Los cambios sociales se representan fielmente en la imposición de los nuevos cánones de urbanidad y de comportamiento. Ante la modernización de la vida y la aparición de una moralidad social fue necesaria la aprehensión de los nuevos consumos. Los cambios en los utensilios de mesa y cocina, modas, atuendo, muebles, elementos decorativos y hasta el sentido del gusto, alteraron profundamente modales y hábitos de vida. Por este motivo, hubo traducciones de varios manuales de urbanidad de Francia, considerada cuna referencial obligada del mundo civilizado. En otros casos, algunos autores locales se dieron a la tarea de redactar sus manuales inspirándose en los de origen europeo. (Patricia Londoño Vega, "Cartillas y manuales de urbanidad y del buen tono. Catecismos cívicos y prácticos para un amable vivir", en Revista Credencial historia, núm. 85, 1997.).

Los recetarios de modales expresan una visión acerca de los intereses por materializar e instrumentar los valores de la civilidad.
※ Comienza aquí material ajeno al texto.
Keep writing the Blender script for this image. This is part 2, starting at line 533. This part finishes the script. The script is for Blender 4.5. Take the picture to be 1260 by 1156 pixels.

Por encima del origen social, el buen tono era una marca de la gente decente. La proliferación de los manuales, cartillas, catecismos y códigos de urbanidad, economía doméstica, puericultura, higiene y temperancia, tuvo una amplia divulgación. Su propósito era instruir a los lectores en materia de cultura, pues se asumía que el perfeccionamiento de las costumbres contribuía a estimular la felicidad y la educación en beneficio de la civilidad. En este sentido, no existía la necesidad, insistían los manuales, de poseer una fortuna para ser educado y tener comportamientos correctos. Los principios de la urbanidad destacaban la importancia en el arreglo de la casa, en el manejo de los criados, la mesa, la disposición de las comidas, el aseo, los bailes, las visitas, las cabalgatas, el juego, el cortejo y la boda, los restaurantes y cafés, el teatro, los viajes a caballo y en tren, en hoteles y restaurantes, el uso del tabaco, del chicle y el teléfono, las visitas a enfermos, los regalos, los maestros, las cartas, el templo y los niños. Incluso se presentaban observaciones especiales para las mujeres, más obligadas que los hombres a ser cultas, discretas y modestas. (Idem.).